Ashton Eating wrote:
Thanks for the replies, I do acknowledge that I'm too lean at the moment, which is why I've decided to start lifting. I very likely will not go back to swimming on our team, but often do a swimming wkout as cross-training. What I've surmised so far from the comments is that I ought to start slow and light with squats, deadlifts, cleans, bench, overhead and a variety of body-weight exercises. I do have a shotput at home, I took it over the summer to practice form, and regularly do a throwing session in my backyard on off days or easy days of running.
New question: If i intend to keep up some minimal mileage (15-25mpw) how should that fit around my lifting schedule? Before/After lifting? Run only on off days?
Again, thanks for the replies.
Depends on your priority.
During periods of heavy training and running do that first then lifting second. During periods of lifting priority lift first then train/run.
Consolidate heavy stress. Hard sprints jumps ect on same day as lower body lifting but as a secondary workout.

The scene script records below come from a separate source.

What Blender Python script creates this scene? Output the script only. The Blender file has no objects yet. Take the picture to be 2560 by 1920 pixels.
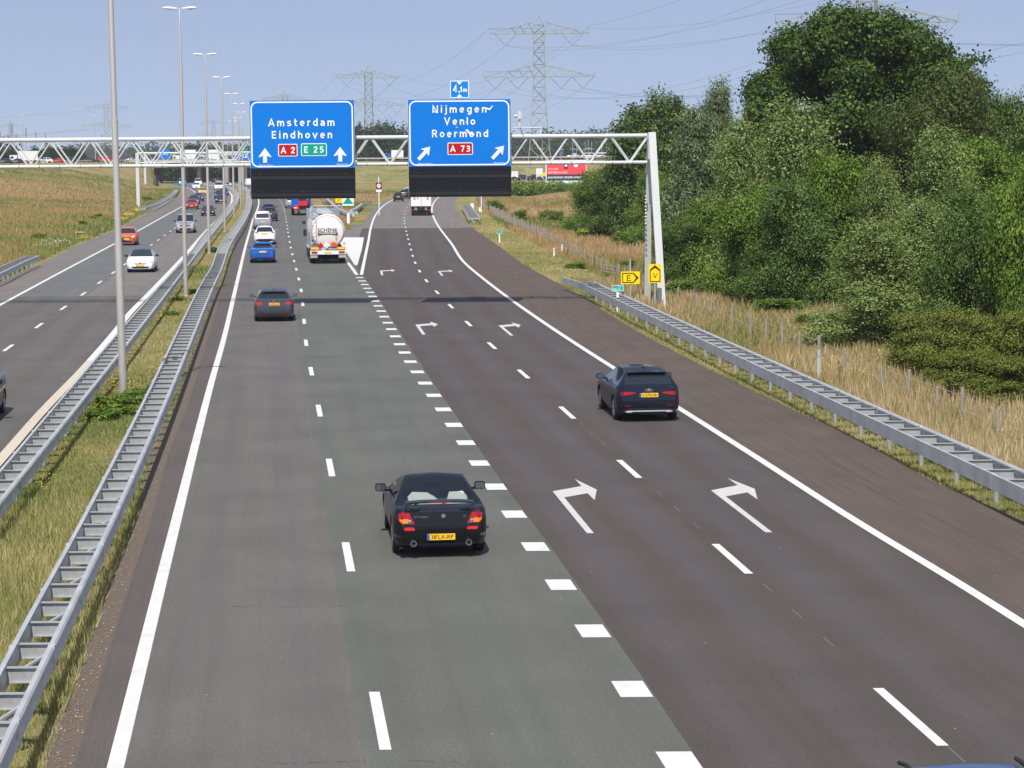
import bpy, bmesh, math, random
import numpy as np
from mathutils import Vector, Matrix
from mathutils.bvhtree import BVHTree
random.seed(7); RNG = np.random.default_rng(7)
S = bpy.context.scene; C = S.collection
R = math.radians
# ---------------------------------------------------------------- camera
F_PX, CAM_H = 5428.0, 7.45              # focal length in photo pixels (2560 wide), height above the road
TH, RO = math.atan((960-387.7)/F_PX), R(.42)
FW = np.array([0, math.cos(TH), -math.sin(TH)])
r0 = np.array([1., 0, 0]); u0 = np.array([0, math.sin(TH), math.cos(TH)])
RT = r0*math.cos(RO) - u0*math.sin(RO); UP = u0*math.cos(RO) + r0*math.sin(RO)
CP = np.array([0, 0, CAM_H])
cam = bpy.data.cameras.new('camera'); co = bpy.data.objects.new('camera', cam); C.objects.link(co)
cam.sensor_width = 36; cam.lens = F_PX/2560*36; cam.clip_start = .5; cam.clip_end = 20000
M = Matrix.Identity(4)
for i in range(3):
    M[i][0], M[i][1], M[i][2], M[i][3] = RT[i], UP[i], -FW[i], CP[i]
co.matrix_world = M; S.camera = co
S.render.resolution_x, S.render.resolution_y = 1024, 768
# ---------------------------------------------------------------- light
SUN_EL, SX = R(55), .09                  # shadows fall away from the camera, a little to the right
sd = Vector((SX, 1, 0)).normalized()*math.cos(SUN_EL) + Vector((0, 0, -math.sin(SUN_EL)))
sl = bpy.data.lights.new('sun', 'SUN'); sl.energy = 4.0; sl.angle = R(.53); sl.color = (1, .955, .885)
so = bpy.data.objects.new('sun', sl); C.objects.link(so); so.rotation_euler = sd.to_track_quat('-Z', 'Y').to_euler(); so.location = (0, -20, 60)
W = bpy.data.worlds.new('World'); S.world = W; W.use_nodes = True
nt = W.node_tree; nt.nodes.clear()
out = nt.nodes.new('ShaderNodeOutputWorld'); bg = nt.nodes.new('ShaderNodeBackground'); sky = nt.nodes.new('ShaderNodeTexSky')
sky.sky_type = 'NISHITA'; sky.sun_disc = False; sky.sun_elevation = SUN_EL; sky.sun_rotation = math.atan2(-SX, -1)
sky.altitude = 30; sky.air_density = 1.0; sky.dust_density = .6; sky.ozone_density = 2.5
tc = nt.nodes.new('ShaderNodeTexCoord'); mp = nt.nodes.new('ShaderNodeVectorMath'); mp.operation = 'ADD'; mp.inputs[1].default_value = (0, 0, .30)
hs = nt.nodes.new('ShaderNodeHueSaturation'); hs.inputs['Saturation'].default_value = .69; hs.inputs['Hue'].default_value = .506
nt.links.new(tc.outputs['Generated'], mp.inputs[0]); nt.links.new(mp.outputs[0], sky.inputs[0])
nt.links.new(sky.outputs[0], hs.inputs['Color']); nt.links.new(hs.outputs[0], bg.inputs[0]); nt.links.new(bg.outputs[0], out.inputs[0])
bg.inputs[1].default_value = .13
S.view_settings.view_transform = 'Standard'; S.view_settings.look = 'None'; S.view_settings.gamma = 1; S.view_settings.exposure = 0.45
# ---------------------------------------------------------------- pixel helpers (photo pixels, 2560 x 1920)
def ray(x, y): return FW*F_PX + RT*(x-1280) - UP*(y-960)
def G(x, y, z=0.):                       # where the sight line meets the height z
    d = ray(x, y); return CP + d*((z-CAM_H)/d[2])
def D(x, y, dist):                       # the point at world Y = dist
    d = ray(x, y); return CP + d*(dist/d[1])
def proj(p):
    v = np.asarray(p, float)-CP; w = v@FW
    return 1280+F_PX*(v@RT)/w, 960-F_PX*(v@UP)/w
def on(px, Y, z=0.):                      # ground point in column px at distance Y
    X = (px-1280)/F_PX*Y
    for _ in range(4):
        q = proj((X, Y, z)); X += (px-q[0])/F_PX*Y
    return np.array([X, Y, z])
# ---------------------------------------------------------------- objects
def link(o, parent=None):
    C.objects.link(o)
    if parent: o.parent = parent
    return o
def tag(o, label=None, cat=None, group=None, kind=None):
    for k, v in (('label', label), ('category', cat), ('group', group), ('kind', kind)):
        if v: o[k] = v
    return o
def thing(name, label, cat, loc=(0, 0, 0), rz=0., group=None):
    o = bpy.data.objects.new(name, None); o.empty_display_size = .2; o.location = tuple(loc); o.rotation_euler = (0, 0, rz)
    return tag(link(o), label, cat, group)
def copytree(o, parent=None):
    c = o.copy(); C.objects.link(c); c.parent = parent
    for ch in o.children: copytree(ch, c)
    return c
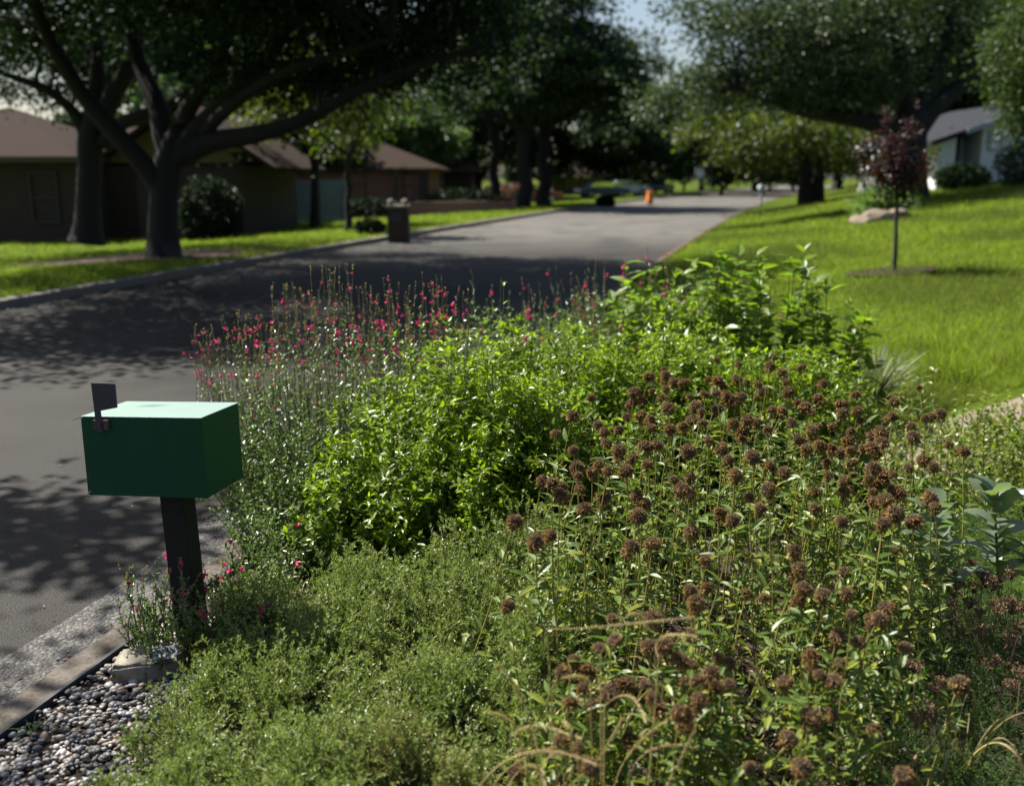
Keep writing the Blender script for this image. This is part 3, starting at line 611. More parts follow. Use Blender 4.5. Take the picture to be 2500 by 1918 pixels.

In your situation. I would do an upper/lower split with the upper body days in your easy running days and the lower body days on your hard sprint/jump days.
Maybe something like this:
Day 1: am: easy run; pm: upper body strength
Day 2: am: hard sprints jumps or intervals; pm: lower body strength
Day 3: off, recovery, mobility, foam rolling
Day 4: repeat day 1
Day 5: repeat day 2
Day 6/7: off, recovery, mobility, foam rolling, technique work, swimming, etc but nothing too crazy. Long easy run one day would also be ok.